Begin Data shown

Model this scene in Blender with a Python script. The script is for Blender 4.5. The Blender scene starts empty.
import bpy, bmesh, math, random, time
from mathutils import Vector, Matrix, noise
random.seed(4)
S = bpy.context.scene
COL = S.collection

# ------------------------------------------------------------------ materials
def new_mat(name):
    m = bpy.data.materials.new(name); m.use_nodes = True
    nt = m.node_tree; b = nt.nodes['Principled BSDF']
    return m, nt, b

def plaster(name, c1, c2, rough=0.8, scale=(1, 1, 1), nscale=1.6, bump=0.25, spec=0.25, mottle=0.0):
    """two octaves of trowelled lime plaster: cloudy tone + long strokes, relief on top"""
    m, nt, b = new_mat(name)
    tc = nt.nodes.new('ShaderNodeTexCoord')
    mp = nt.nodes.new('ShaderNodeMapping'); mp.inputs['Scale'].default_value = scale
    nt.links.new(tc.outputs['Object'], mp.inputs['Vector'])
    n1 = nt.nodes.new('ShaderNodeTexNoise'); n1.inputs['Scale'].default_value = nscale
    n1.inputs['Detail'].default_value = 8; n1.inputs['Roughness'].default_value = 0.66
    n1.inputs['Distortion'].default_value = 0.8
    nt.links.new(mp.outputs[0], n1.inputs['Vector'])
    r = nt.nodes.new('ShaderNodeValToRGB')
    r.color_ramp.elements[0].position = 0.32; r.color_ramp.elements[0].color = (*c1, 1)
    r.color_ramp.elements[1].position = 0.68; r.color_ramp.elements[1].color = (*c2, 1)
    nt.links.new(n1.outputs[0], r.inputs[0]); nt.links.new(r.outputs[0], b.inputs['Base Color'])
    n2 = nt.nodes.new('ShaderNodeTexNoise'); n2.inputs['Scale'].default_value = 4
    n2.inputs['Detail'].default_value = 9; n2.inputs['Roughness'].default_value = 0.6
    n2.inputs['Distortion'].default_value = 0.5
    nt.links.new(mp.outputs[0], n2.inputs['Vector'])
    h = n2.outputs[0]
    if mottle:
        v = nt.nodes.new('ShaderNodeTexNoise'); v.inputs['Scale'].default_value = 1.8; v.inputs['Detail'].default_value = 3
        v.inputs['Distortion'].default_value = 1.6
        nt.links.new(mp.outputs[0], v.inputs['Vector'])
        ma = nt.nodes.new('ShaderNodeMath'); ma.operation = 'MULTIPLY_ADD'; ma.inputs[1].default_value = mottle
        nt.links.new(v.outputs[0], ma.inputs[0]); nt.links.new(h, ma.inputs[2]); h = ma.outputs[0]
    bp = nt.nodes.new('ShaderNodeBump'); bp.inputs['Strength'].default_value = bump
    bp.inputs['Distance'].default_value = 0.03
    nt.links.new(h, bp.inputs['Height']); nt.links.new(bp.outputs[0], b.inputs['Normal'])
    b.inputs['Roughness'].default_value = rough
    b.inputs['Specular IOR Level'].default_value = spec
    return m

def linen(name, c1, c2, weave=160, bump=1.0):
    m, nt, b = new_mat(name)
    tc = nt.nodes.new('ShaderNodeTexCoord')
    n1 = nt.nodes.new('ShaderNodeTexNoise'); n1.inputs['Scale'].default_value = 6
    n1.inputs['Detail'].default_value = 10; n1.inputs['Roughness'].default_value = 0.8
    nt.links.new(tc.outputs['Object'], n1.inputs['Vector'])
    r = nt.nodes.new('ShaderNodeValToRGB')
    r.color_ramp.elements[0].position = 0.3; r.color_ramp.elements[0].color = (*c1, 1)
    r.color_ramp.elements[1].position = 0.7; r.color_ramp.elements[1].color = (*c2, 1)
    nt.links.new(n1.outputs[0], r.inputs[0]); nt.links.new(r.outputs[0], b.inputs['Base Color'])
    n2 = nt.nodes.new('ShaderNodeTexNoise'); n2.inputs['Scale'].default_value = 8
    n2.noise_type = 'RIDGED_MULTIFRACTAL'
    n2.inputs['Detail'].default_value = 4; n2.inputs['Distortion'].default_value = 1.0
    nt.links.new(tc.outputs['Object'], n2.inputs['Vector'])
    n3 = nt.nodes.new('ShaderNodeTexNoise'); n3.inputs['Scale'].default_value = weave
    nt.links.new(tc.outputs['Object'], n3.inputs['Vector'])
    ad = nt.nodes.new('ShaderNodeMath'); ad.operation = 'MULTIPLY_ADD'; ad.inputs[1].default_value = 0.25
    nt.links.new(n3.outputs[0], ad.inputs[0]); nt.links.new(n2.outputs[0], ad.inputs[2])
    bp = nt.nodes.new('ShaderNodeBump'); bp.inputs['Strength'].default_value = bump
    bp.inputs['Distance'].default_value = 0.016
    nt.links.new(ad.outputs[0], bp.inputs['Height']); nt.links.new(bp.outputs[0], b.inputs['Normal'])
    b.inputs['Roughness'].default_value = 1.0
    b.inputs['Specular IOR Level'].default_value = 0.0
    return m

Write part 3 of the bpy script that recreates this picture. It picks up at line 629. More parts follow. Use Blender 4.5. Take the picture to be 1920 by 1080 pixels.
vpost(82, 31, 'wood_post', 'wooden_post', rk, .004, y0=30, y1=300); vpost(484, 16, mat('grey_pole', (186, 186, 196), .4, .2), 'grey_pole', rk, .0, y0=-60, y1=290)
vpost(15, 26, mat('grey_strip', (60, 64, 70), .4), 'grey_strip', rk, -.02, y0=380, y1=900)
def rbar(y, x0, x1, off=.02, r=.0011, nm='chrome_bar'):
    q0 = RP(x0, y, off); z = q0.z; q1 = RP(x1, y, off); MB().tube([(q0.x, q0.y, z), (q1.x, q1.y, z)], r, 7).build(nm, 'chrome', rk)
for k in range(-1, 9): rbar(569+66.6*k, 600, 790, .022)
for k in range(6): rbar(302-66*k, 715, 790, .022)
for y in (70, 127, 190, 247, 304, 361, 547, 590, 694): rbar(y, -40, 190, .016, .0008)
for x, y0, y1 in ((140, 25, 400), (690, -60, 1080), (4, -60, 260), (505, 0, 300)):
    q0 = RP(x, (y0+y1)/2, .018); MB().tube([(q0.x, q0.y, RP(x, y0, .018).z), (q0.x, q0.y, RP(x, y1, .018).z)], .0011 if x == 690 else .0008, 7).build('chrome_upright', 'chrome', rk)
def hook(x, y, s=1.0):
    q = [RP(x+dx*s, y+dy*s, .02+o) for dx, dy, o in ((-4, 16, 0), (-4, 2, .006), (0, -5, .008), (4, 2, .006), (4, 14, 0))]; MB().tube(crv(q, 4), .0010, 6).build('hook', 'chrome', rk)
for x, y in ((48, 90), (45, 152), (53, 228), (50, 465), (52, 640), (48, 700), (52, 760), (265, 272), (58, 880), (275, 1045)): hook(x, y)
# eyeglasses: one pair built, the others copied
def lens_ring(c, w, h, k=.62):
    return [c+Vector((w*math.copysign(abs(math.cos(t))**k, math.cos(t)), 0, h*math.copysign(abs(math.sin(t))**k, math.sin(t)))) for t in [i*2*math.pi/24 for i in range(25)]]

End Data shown

■ Aim ■
Please give back only the lines between the first line of the entries and the line with "COL = S.collection", both ends included, word for word.

■ Full solution ■
Model this scene in Blender with a Python script. The script is for Blender 4.5. The Blender scene starts empty.
import bpy, bmesh, math, random, time
from mathutils import Vector, Matrix, noise
random.seed(4)
S = bpy.context.scene
COL = S.collection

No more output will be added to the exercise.